If not kept in check, the ego might It may miss seeing what's unfolding in front of it because it's not in sync with the moment; rather, it's searching for something else, perhaps offering suggestions for how the family interacts instead. When the ego fires up, the mind fires up, and suddenly instead of being present in the moment, I'm scanning the space for interesting prospective scenarios or thinking of what type of interaction would be amazing to photograph. This sort of creativity is certainly important, and has a place and a time, but if it takes the lead during a documentary-style session, I'm falling out of alignment with my intention. If I'm reimagining the moment, I'm not present in the moment.


After the session


After I physically part ways with my clients, I continue on to another journey with hundreds of digital photos in hand. Anyone who has ever had a camera phone knows that there is such a thing as "digital noise", where having too much of something takes away its potential effect.
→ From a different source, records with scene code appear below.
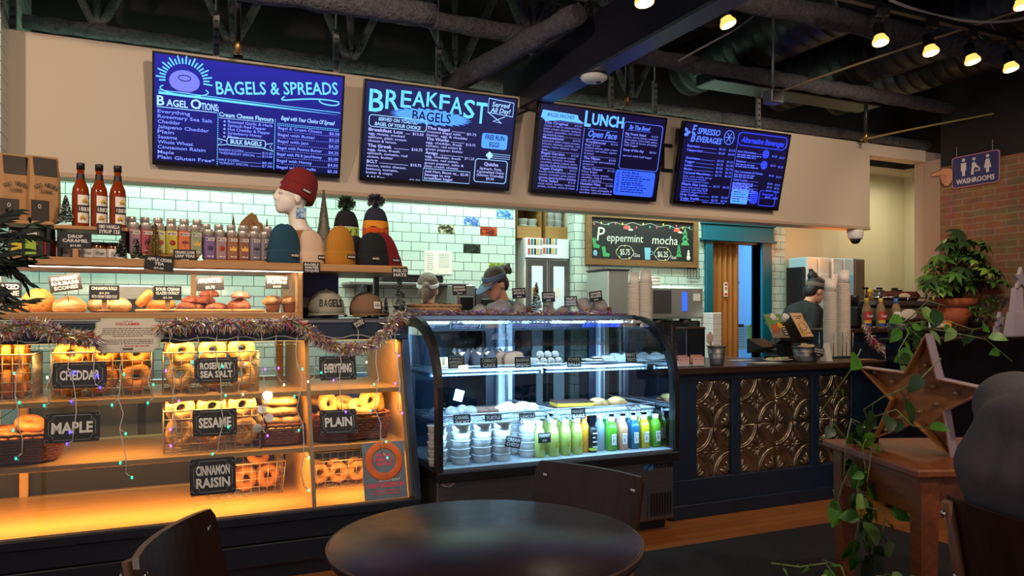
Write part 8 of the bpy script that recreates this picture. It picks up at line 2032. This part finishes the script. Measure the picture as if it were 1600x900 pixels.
# ------------------------------------------------------------------ rug, dining table, chairs
RUG = mat('rug_charcoal', (34, 32, 32), .95, noise=(40, .3, (24, 22, 22)), bump=(120, .5))
ra, rb = at(1010, 845, Z=0), at(1495, 778, Z=0)
o = MB().rbox((.2, 1.55, .001), (4.1, 3.52, .010), .003).build('floor_rug', RUG); tag(o, 'dark charcoal rug on the plank floor before the service counter', 'rug')
TD, TR, TZt = 1.946, .396, .755
tc = V((sin(YAW) * TD - .065 * cos(YAW), cos(YAW) * TD + .065 * sin(YAW), 0))
t = thing('dining_table', 'round dark table with scuffed top, nearest to the camera', 'table', tc)
TBL = mat('table_dark', (60, 46, 52), .33, noise=(3, .3, (52, 39, 45)))
nt = TBL.node_tree; bs = nt.nodes['Principled BSDF']; tcn = nt.nodes.new('ShaderNodeTexCoord'); n1_ = nt.nodes.new('ShaderNodeTexNoise'); n1_.inputs['Scale'].default_value = 26; n1_.inputs['Detail'].default_value = 8; rr_ = nt.nodes.new('ShaderNodeMapRange'); rr_.inputs[1].default_value = .35; rr_.inputs[2].default_value = .7; rr_.inputs[3].default_value = .29; rr_.inputs[4].default_value = .34
nt.links.new(tcn.outputs['Object'], n1_.inputs[0]); nt.links.new(n1_.outputs['Fac'], rr_.inputs[0]); nt.links.new(rr_.outputs[0], bs.inputs['Roughness'])
MB().lathe([(0, TZt - .034), (TR - .02, TZt - .034), (TR - .006, TZt - .028), (TR, TZt - .016), (TR - .003, TZt - .006), (TR - .010, TZt), (0, TZt)], 72).build('table_top', TBL, t)
MB().torus(TR - .003, .004, 72, 6, T(0, 0, TZt - .007)).build('edge_band', mat('table_edge', (96, 72, 66), .35), t)
mb = MB(); q = random.Random(5)
for k in range(26):
    a, r = q.uniform(0, 6.28), TR * .92 * math.sqrt(q.random()); x, y = r * cos(a), r * sin(a); g = q.uniform(0, 6.28); l = q.uniform(.004, .03)
    mb.box((-l, -.0003, 0), (l, .0003, .0002), T(x, y, TZt + .0001) @ RZ(g))
mb.build('scratches', mat('scratch_pale', (120, 104, 100), .6), t)
MB().cyl((0, 0, .03), (0, 0, TZt - .034), .038).build('pedestal', BLACK, t); MB().lathe([(.14, 0), (.14, .012), (.05, .035), (0, .036)], 32).build('foot_plate', BLACK, t)
CH = mat('chair_veneer', (64, 36, 26), .32, noise=(4, .3, (46, 25, 18), (8, 8, .8))); CHE = mat('chair_edge', (120, 76, 46), .45)
def chair(loc, rz, label, hz=.82):
    """bent plywood chair; the sitter looks along +Y, the back is at -Y"""
    t = thing('plywood_chair', label, 'chair', loc, rz); sw = .42
    def curve(x): return -.21 - .035 * (1 - (2 * x / sw) ** 2)
    k = 12; vs = []; H0, H1 = .55, hz
    for z, lean in ((H0, 0), (H0 + .02, -.001), (H1 - .02, -.05), (H1, -.054)):
        ins = .012 if z in (H0, H1) else 0
        for i in range(k + 1):
            x = (-sw / 2 + ins) + (sw - 2 * ins) * i / k; vs.append((x, curve(x) + lean, z))
    n = k + 1; back = [(x, y - .014, z) for x, y, z in vs]; fs = []; N = len(vs)
    for r in range(3):
        for i in range(k): a = r * n + i; fs += [(a, a + 1, a + n + 1, a + n), (N + a, N + a + n, N + a + n + 1, N + a + 1)]
    for i in range(k): fs += [(i, N + i, N + i + 1, i + 1), (3 * n + i, 3 * n + i + 1, N + 3 * n + i + 1, N + 3 * n + i)]
    for r in range(3): a = r * n; fs += [(a, a + n, N + a + n, N + a), (a + k, N + a + k, N + a + n + k, a + n + k)]
    MB().add(vs + back, fs, None, False).build('backrest', [CH], t)
    for sx in (-1, 1):
        for z, ln in ((H0 + .05, -.006), (H1 - .045, -.045)):
            MB().ell((sx * .175, curve(.175) + ln - .046, z), (.010, .005, .010), 12, 6).ell((sx * .175, curve(.175) + ln + .002, z), (.010, .005, .010), 12, 6).build('bolt', CHROME, t)
        MB().tube([(sx * .175, -.19, .0), (sx * .175, -.225, .44), (sx * .175, curve(.175) - .032, H0 + .02), (sx * .175, curve(.175) - .078, H1 - .012)], .016, 8, flat=.9).build('leg', CHE, t)
        MB().tube([(sx * .175, .19, 0), (sx * .17, .17, .44)], .016, 8).build('leg', CHE, t)
        MB().tube([(sx * .175, -.2, .40), (sx * .17, .17, .40)], .013, 8).build('side_rail', CHE, t)
    q_ = [(.21 * (abs(cos(a)) ** .5) * (1 if cos(a) > 0 else -1), .2 * (abs(sin(a)) ** .5) * (1 if sin(a) > 0 else -1)) for a in [2 * pi * (j + .5) / 32 for j in range(32)]]
    MB().prism(q_, .44, .456).build('seat', CH, t)
    return t
fw = V((sin(YAW), cos(YAW), 0)); rt = V((cos(YAW), -sin(YAW), 0))
def seat_at(dep, lat, dd, dl, label, back=.255):
    """chair whose back rail is centred at (depth, sideways), its sitter looking along (dd, dl)"""
    m = fw * dep + rt * lat; d = (fw * dd + rt * dl).normalized(); c = m + d * back
    return chair((c.x, c.y, 0), math.atan2(d.y, d.x) - pi / 2, label)
seat_at(2.47, .235, -.743, -.67, 'dark plywood chair on the far side of the round table, before the chiller')
seat_at(1.77, -.755, .02, 1, 'dark plywood chair at the bagel case side of the round table')
seat_at(1.93, 1.262, .18, .984, 'dark plywood chair with the grey jacketed person sitting on it')

# ------------------------------------------------------------------ people
SKIN = mat('skin', (206, 150, 124), .5); HAIRB = mat('hair_brown', (60, 42, 34), .55, bump=(70, .5)); HAIRD = mat('hair_dark', (34, 24, 22), .5, bump=(70, .5)); HAIRG = mat('hair_ash', (110, 88, 74), .55, bump=(70, .5))
def hand_pieces(w, d, M=None):
    """open, slightly curled hand from wrist w along direction d"""
    w, d = V(w), V(d).normalized(); u = d.cross(V((0, 0, 1))); u = u.normalized() if u.length > .1 else V((1, 0, 0)); n = u.cross(d); f = lambda p: M @ p if M else p
    out = [TU([f(w), f(w + d * .05), f(w + d * .085)], [.024, .036, .034])]
    for k, L in ((-1.5, .062), (-.5, .075), (.5, .07), (1.5, .055)):
        b = w + d * .08 + u * k * .019; out.append(TU([f(b), f(b + d * L * .5 + n * -.004), f(b + d * L - n * .022)], [.0092, .0088, .007]))
    b = w + d * .03 + u * -.032; out.append(TU([f(b), f(b + d * .03 - u * .02 - n * .006), f(b + d * .055 - u * .024 - n * .018)], [.012, .0105, .008])); return out
def staff(name_label, loc, rz, lean, neck, shirt, hair, trousers, sleeve=.5, head_rot=None, extra=None, hs=1.0):
    t = thing('person', name_label, 'person', loc, rz); t.scale = (hs,) * 3; M = T(0, 0, .95) @ RX(lean) @ T(0, 0, -.95); f = lambda *p: tuple(M @ V(p))
    HM = M @ T(0, -.03, 1.50) @ (head_rot or Matrix.Identity(4))
    arms = []; slv = []
    for s in (-1, 1):
        sh, el, wr = V(f(s * .175, .0, 1.40)), V(f(s * .235, -.02, 1.12)), V(f(s * .20, -.24, 1.05))
        arms += [TU([sh, sh.lerp(el, .5), el, el.lerp(wr, .4), wr], [.052, .046, .038, .038, .026])] + hand_pieces(wr, (wr - el))
        slv += [TU([sh + V((0, 0, .01)), sh.lerp(el, sleeve)], [.064, .058])]
    legs = []
    for s in (-1, 1): legs += [TU([(s * .09, 0, .92), (s * .095, -.01, .5), (s * .095, .01, .09)], [.088, .058, .042]), E((s * .095, -.06, .05), (.045, .12, .048))]
    blob('body', head_pieces(HM) + [TU([f(0, .01, 1.36), f(0, 0, 1.46), tuple(HM @ V((0, .01, .06)))], [.062, .05, .052]), TU([f(0, 0, .95), f(0, 0, 1.2), f(0, .01, 1.36)], [.13, .125, .12])] + arms + legs, SKIN, t, .009, 4)
    blob('shirt', [TU([f(0, 0, .90), f(0, 0, 1.02), f(0, 0, 1.2), f(0, .0, 1.33), f(0, .01, 1.40), f(0, .01, 1.435)], [.155, .15, .15, .155, .12, .07]), TU([f(-.17, .0, 1.385), f(0, .015, 1.41), f(.17, .0, 1.385)], [.068, .08, .068])] + slv, shirt, t, .012, 5)
    blob('trousers', [E((0, 0, .93), (.165, .125, .12))] + [TU([(s * .09, 0, .92), (s * .095, -.01, .5), (s * .095, .01, .10)], [.10, .072, .058]) for s in (-1, 1)], trousers, t, .014, 4)
    blob('hair', [E((0, .027, .156), (.082, .096, .092), HM), E((0, .06, .10), (.07, .06, .08), HM)] + [E(c, r, HM) for c, r in hair[1]], hair[0], t, .008, 3)
    # eyes and brows
    mb = MB()
    for s in (-1, 1): mb.ell((s * .028, -.079, .112), (.011, .006, .006), 10, 6, HM)
    mb.build('eye', mat('eye_dark', (40, 30, 28), .3), t)
    if extra: extra(t, HM, M)
    return t
BK = mat('tee_black', (20, 22, 24), .8); WS = mat('shirt_white', (206, 204, 200), .8); GT = mat('apron_grey', (70, 74, 80), .8); DN = mat('trousers_dark', (30, 32, 38), .8)
def visor(t, HM, M):
    v = mat('visor_slate', (72, 92, 124), .6)
    MB().lathe([(.0875, .0), (.089, .035), (.086, .038), (.086, -.002)], 28, HM @ T(0, .014, .150) @ RX(R(-10)) @ SC(.95, 1.12, 1), caps=False).build('visor_band', v, t)
    k = 14; P = [(.082 * cos(R(180 + 180 * i / k)), -.03 - .06 * sin(R(180 * i / k))) for i in range(k + 1)] + [(.075 * cos(R(360 - 180 * i / k)), -.045 - .145 * sin(R(180 * i / k))) for i in range(k + 1)]
    MB().prism(P, 0, .006, HM @ T(0, 0, .155) @ RX(R(10))).build('visor_brim', v, t)
p = at(795, 455, Y=5.17)
staff('worker in a slate visor with a brown bun, looking down behind the chiller', (p.x + .02, 5.17, 0), R(-72), R(9), 0, GT, (HAIRB, [((0, .135, .17), (.042, .042, .045)), ((.01, .175, .185), (.02, .035, .02)), ((0, .185, .14), (.012, .03, .035))]), DN, head_rot=RX(R(20)), extra=visor, hs=.965)
def headband(t, HM, M): MB().lathe([(.089, .0), (.09, .03), (.0865, .03), (.0865, 0)], 28, HM @ T(0, .03, .135) @ RX(R(-24)) @ SC(.96, 1.06, 1), caps=False).build('head_band', mat('band_white', (206, 204, 204), .8), t); MB().tube([M @ V((-.1, .10, 1.42)), M @ V((-.03, .16, 1.2)), M @ V((0, .165, 1.0))], .014, 6, flat=.4).tube([M @ V((.1, .10, 1.42)), M @ V((.03, .16, 1.2)), M @ V((0, .165, 1.0))], .014, 6, flat=.4).build('apron_strap', mat('strap_black', (26, 26, 30), .7), t)
p = at(668, 445, Y=5.2)
staff('worker in white shirt with ash ponytail and white headband, seen from behind', (p.x - .02, 5.18, 0), R(152), R(8), 0, WS, (HAIRG, [((0, .12, .12), (.03, .03, .03)), ((0, .135, .05), (.03, .026, .07)), ((0, .12, -.01), (.018, .02, .05))]), DN, extra=headband, hs=.93)
def bandana(t, HM, M): MB().lathe([(.089, .0), (.091, .035), (.0865, .035), (.0865, 0)], 28, HM @ T(0, .025, .14) @ RX(R(-14)) @ SC(.96, 1.08, 1), caps=False).build('head_band', mat('band_taupe', (96, 84, 78), .8), t)
p = at(1258, 480, Y=5.22)
staff('barista in a black tee with dark bun and taupe headband, leaning over the machine', (p.x - .20, 5.28, 0), R(82), R(30), 0, BK, (HAIRD, [((0, .10, .22), (.045, .045, .045)), ((0, .13, .255), (.02, .03, .02))]), DN, sleeve=.75, head_rot=RX(R(-4)), extra=bandana, hs=1.01)
# seated customer in a hooded jacket, seen from behind
JK = mat('jacket_grey', (92, 86, 88), .85, noise=(4, .3, (78, 73, 75)), bump=(60, .15))
m = fw * 1.93 + rt * 1.255; d = (fw * .18 + rt * .984).normalized(); s0 = m + d * .215
t = thing('person', 'seated customer in a dark grey hooded jacket, turned away at the side table', 'person', (s0.x, s0.y, 0), math.atan2(d.y, d.x) + pi / 2)
# local: faces -Y; the back of the body is towards +Y
HM = T(0, -.16, 1.145) @ RX(R(14))
arms = []; slv = []
for s in (-1, 1):
    sh, el, wr = V((s * .20, -.01, 1.06)), V((s * .27, -.10, .79)), V((s * .20, -.36, .78))
    arms += [TU([sh, el, wr], [.05, .04, .028])] + hand_pieces(wr, wr - el)
    slv += [TU([sh, sh.lerp(el, .5), el, el.lerp(wr, .5), wr], [.105, .095, .082, .075, .058]), E(tuple(sh + V((0, .02, -.0))), (.10, .12, .10))]
legs = []; tr = []
for s in (-1, 1):
    hp, kn, an = V((s * .10, 0, .54)), V((s * .13, -.42, .53)), V((s * .13, -.40, .09))
    legs += [TU([hp, kn, an], [.08, .06, .045]), E((s * .13, -.46, .05), (.045, .12, .048))]; tr += [TU([hp, hp.lerp(kn, .5), kn, kn.lerp(an, .5), an], [.105, .095, .078, .068, .06])]
blob('body', head_pieces(HM) + [TU([(0, -.06, 1.0), (0, -.12, 1.13), tuple(HM @ V((0, .0, .07)))], [.08, .055, .055]), TU([(0, 0, .56), (0, .03, .8), (0, -.03, 1.0)], [.13, .13, .13])] + arms + legs, SKIN, t, .010, 4)
blob('jacket', [TU([(x, .0, .50), (x, .01, .64), (x, .03, .80), (x, .06, .92), (x * .8, .05, 1.0), (x * .5, -.03, 1.09)], [.15, .165, .175, .19, .15, .09]) for x in (-.10, 0, .10)] + [TU([(-.20, .04, 1.0), (0, .05, 1.03), (.20, .04, 1.0)], [.11, .13, .11]), E((0, .08, 1.03), (.20, .13, .10))] + slv, JK, t, .014, 7)
blob('hood', [TU([(-.11, -.10, 1.12), (-.12, .01, 1.11), (0, .06, 1.095), (.12, .01, 1.11), (.11, -.10, 1.12)], [.035, .045, .055, .045, .035]), E((0, .0, 1.11), (.13, .10, .05))], JK, t, .010, 4)
blob('hair', [E((0, .03, .15), (.084, .09, .094), HM), E((0, .06, .10), (.07, .06, .08), HM)], HAIRD, t, .009, 3)
blob('trousers', [E((0, 0, .54), (.17, .14, .10))] + tr, DN, t, .013, 4)
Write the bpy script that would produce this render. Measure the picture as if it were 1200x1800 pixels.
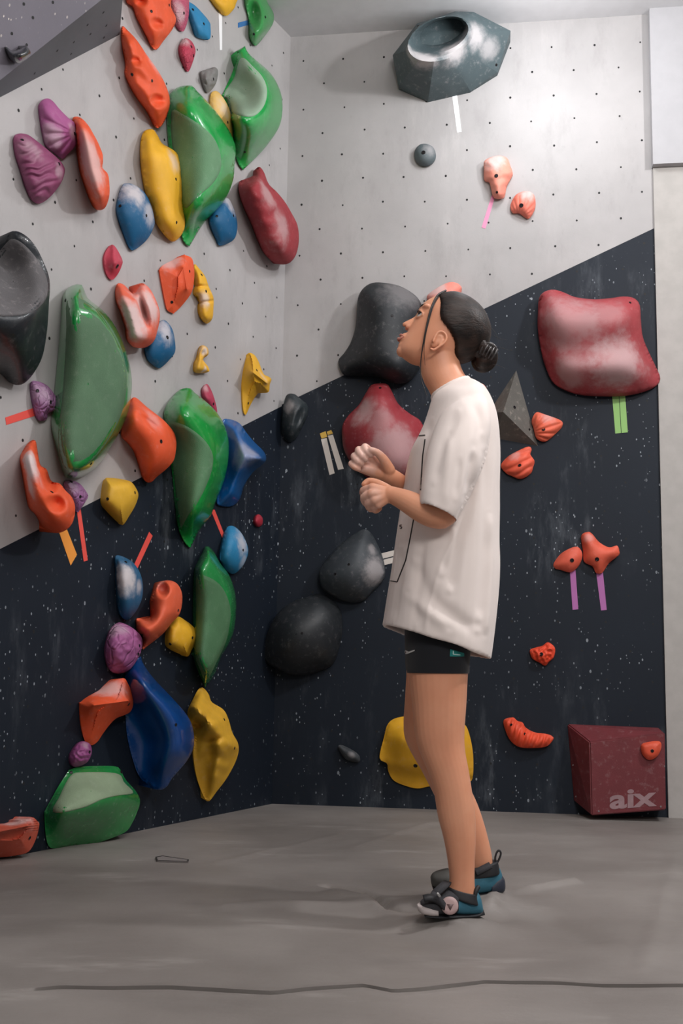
import bpy, bmesh, math, random
from mathutils import Vector, Matrix, noise
from mathutils.bvhtree import BVHTree
from mathutils.geometry import delaunay_2d_cdt
import numpy as np
PI = math.pi
for o in list(bpy.data.objects): bpy.data.objects.remove(o)
S = bpy.context.scene
COL = S.collection

# ------------------------------------------------------------------ camera
F = 1926.0                      # focal length in pixels of the 1200x1800 frame
EYE = Vector((0, 0, 0.64))
PITCH = math.atan(267 / F); ROLL = math.radians(0.944)
RM = (Matrix.Rotation(PI / 2 + PITCH, 3, 'X') @ Matrix.Rotation(ROLL, 3, 'Z'))
cd = bpy.data.cameras.new('camera'); cam = bpy.data.objects.new('camera', cd); COL.objects.link(cam)
cd.sensor_fit = 'VERTICAL'; cd.sensor_height = 36; cd.sensor_width = 24; cd.lens = F / 1800 * 36
cam.matrix_world = Matrix.Translation(EYE) @ RM.to_4x4()
S.camera = cam
# ------------------------------------------------------------------ light and exposure
S.view_settings.view_transform = 'Standard'; S.view_settings.look = 'None'
S.view_settings.gamma = 1; S.view_settings.exposure = 0.2
w = bpy.data.worlds.new('world'); S.world = w; w.use_nodes = True
w.node_tree.nodes['Background'].inputs[0].default_value = (1, 0.97, 0.97, 1)
w.node_tree.nodes['Background'].inputs[1].default_value = 0.13
def area(name, loc, aim, sx, sy, power, col=(1, 1, 1), spread=PI):
    l = bpy.data.lights.new(name, 'AREA'); l.shape = 'RECTANGLE'; l.size = sx; l.size_y = sy
    l.energy = power; l.color = col; l.spread = spread
    o = bpy.data.objects.new(name, l); COL.objects.link(o); o.location = loc
    o.rotation_euler = (Vector(aim) - Vector(loc)).to_track_quat('-Z', 'Y').to_euler()
    return o
def lamp(name, loc, power, r, col):
    l = bpy.data.lights.new(name, 'POINT'); l.energy = power; l.shadow_soft_size = r; l.color = col
    o = bpy.data.objects.new(name, l); COL.objects.link(o); o.location = loc
lamp('ceiling_lamp_light', (2.35, 2.75, 3.2), 122, 0.09, (1, 0.985, 0.985))
lamp('ceiling_lamp_light', (0.86, 4.33, 3.40), 18, 0.12, (0.96, 0.98, 1))
area('ceiling_lamp_light', (0.75, 1.9, 3.45), (0.0, 3.4, 0.6), 1.4, 0.6, 22, (1, 0.965, 0.945))
area('ceiling_lamp_light', (1.3, -1.4, 3.30), (0.25, 3.2, 1.0), 1.6, 0.8, 74, (1, 0.955, 0.93))

# ------------------------------------------------------------------ measuring: a pixel's sight line
def ray(x, y): return (RM @ Vector(((x - 600) / F, -(y - 900) / F, -1))).normalized()
def ground(x, y, z=0.0):
    d = ray(x, y); return EYE + d * ((z - EYE.z) / d.z)
def at(x, y, Y):
    d = ray(x, y); return EYE + d * (Y / d.y)
def project(p):
    q = RM.transposed() @ (Vector(p) - EYE); return (600 + F * q.x / -q.z, 900 - F * q.y / -q.z)
class Plane:
    def __init__(s, p, n): s.p = Vector(p); s.n = Vector(n).normalized()
    def at(s, x, y, depth=0.0):
        d = ray(x, y); return EYE + d * ((s.p + s.n * depth - EYE).dot(s.n) / d.dot(s.n))
CORNER = ground(478, 1413)
LDIR = (ground(0, 1510) - CORNER).normalized()          # along the left wall, towards the camera
BDIR = (ground(1174, 1437) - CORNER).normalized()       # along the back wall, to the right
UP = Vector((0, 0, 1))
LW = Plane(CORNER, Vector((-LDIR.y, LDIR.x, 0)))
BW = Plane(CORNER, Vector((BDIR.y, -BDIR.x, 0)))
H = BW.at(510, 65).z

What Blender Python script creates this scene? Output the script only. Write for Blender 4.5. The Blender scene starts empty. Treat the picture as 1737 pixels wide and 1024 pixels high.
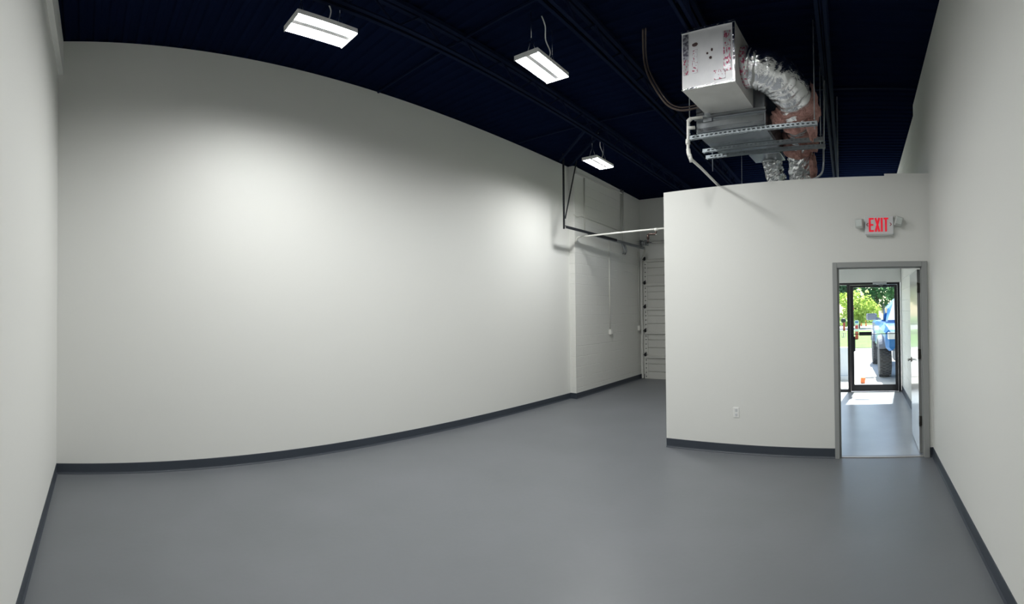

My job now is to be with these photos, and somehow choose the keepers, the images the client will receive. In the past, I'd wait a full week before looking at the images. I found that time is the best editor. The ego, so far removed from the session, more easily steps aside, and I'm able to see the gold so clearly. When I process the photos immediately after the session, my intention is to search for genuine expressions. These are the first indication that something meaningful is happening. I may cull in black and white so that I can more easily see the soul of the photograph.

If not kept in check, the ego might miss the gold. Instead, it's looking to feed itself by finding the moments it tried hard for. It might choose perfection over content. It might loose touch with what matters to the client because it is thinking about what matters to itself.


So, what good is the ego?


I think that the ego is indeed needed for documentary style family photography. The ego is what might give a photograph the signature look that allows it to be seen as someone's work, the look that sets it apart. The ego may want to push the boundaries a bit to make sure the image adheres to the standards set by the photographer's brand. The ego may have a driver's seat as the business mind.


The ego is important. But I think it' s important to keep the ego in check during a session if you're wanting a documentary feel, and if you're wanting your clients to feel their images are authentic, genuine and personal.


We don't want the ego running the show if we're wanting truly authentic, perfect as they are, stories to unfold. We may receive input from the Ego, which will help us craft, frame, and polish the image. But we want to keep the trust, openness and connection with what is in front of us.


The way I do this is by noticing when my ego shows up, and listening to what it has to say. Is it scared? I listen to those fears. Is it chasing a wild idea that could be massively cool? I listen to that idea, and table it. Or, depending on the arrangement I have with my clients, I might suggest it and see if it resonates with them. Is it feeling doubt? I offer reassurance.


So much of taming the ego, for me, has to do with trust.


Documentary style sessions, much like life itself, are unpredictable. We are dealing with humans. Oftentimes, tiny humans :) I bring trust to my session. I trust that unfolds is exactly what needs to unfold. I trust that I can do the job in front of me. I trust that surprises are gifts. I trust that not having control is indeed safe.


I see sessions as a conversation between the ego and the self. And when I approach them this way, I have an overall more positive experience. I'm less fearful, less controlling, and more trusting of the decisions I make.


I'm curious to hear your thoughts on this! How do you see the Ego's role in documentary photography? Does mindfulness or meditation practice help you with your work?